A principios de enero del 898 el hombre fuerte de Italia era Lamberto de Espoleto, residente en Rávena, que hizo elegir papa a su protegido, el abad benedictino Juan de Tívoli. Personalidad digna y despierta, aunque bastante débil, Juan IX se apresuró a buscar en Rávena la seguridad que no podía proporcionarle Roma. Reanudó la tarea de restauración iniciada por el efímero Teodoro y llevó a buen fin el sínodo que rehabilitó a Formoso. Pero, sobre todo, lo que él quería era mostrar su gratitud a su protector; y le coronó emperador después de haber declarado inválida la consagración de Arnulfo de Carintia.

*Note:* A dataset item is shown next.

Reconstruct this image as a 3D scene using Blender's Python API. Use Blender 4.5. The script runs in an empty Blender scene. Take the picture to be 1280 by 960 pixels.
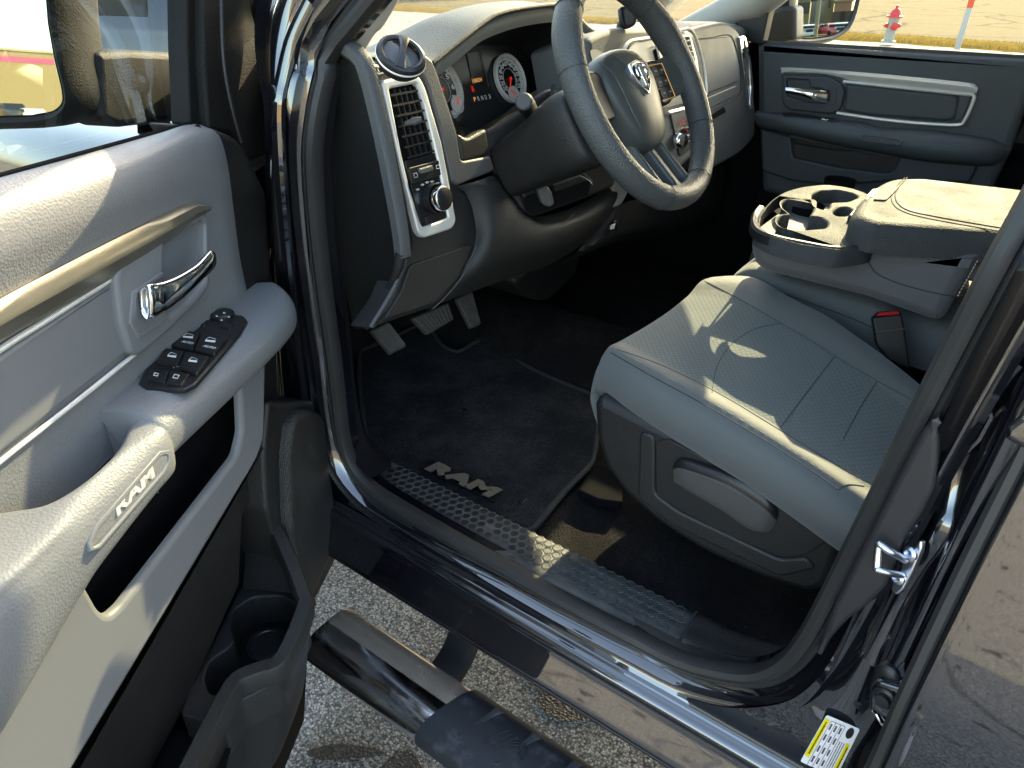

Juan IX contaba con Lamberto para volver a imponer el orden en los Estados de la Iglesia y hacer que Roma aceptara las estipulaciones de la «Ordinatio Lotharii» del 824, que fijaba el modo de elegir a los papas.
Mas he aquí que el flamante emperador se mató accidentalmente a los pocos días de su consagración, con lo que Juan IX se encontró solo para llevar adelante sus propósitos. Apenas consiguió nada. Y al morir, en enero del año 900, el papado volvió a precipitarse en las turbulencias de las peores pasiones partidistas.
Benedicto IV
Benedicto, un antiguo partidario de Formoso, iba a presidir un sínodo en Letrán cuando fue elegido papa en febrero del año 900. Al año siguiente consagró emperador a un sobrino de Ludovico II, Luis III el Ciego, del que esperaba ayuda para contrarrestar la influencia de Berengario de Friul en Italia. Pero éste se mostró más poderoso que el emperador.
Fueron baldíos los esfuerzos de Benedicto IV para acabar con la corrupción. Las luchas entre los partidos -salvajes y despiadadas- hicieron de nuevo su aparición. El papa, descorazonado, murió en julio del 903.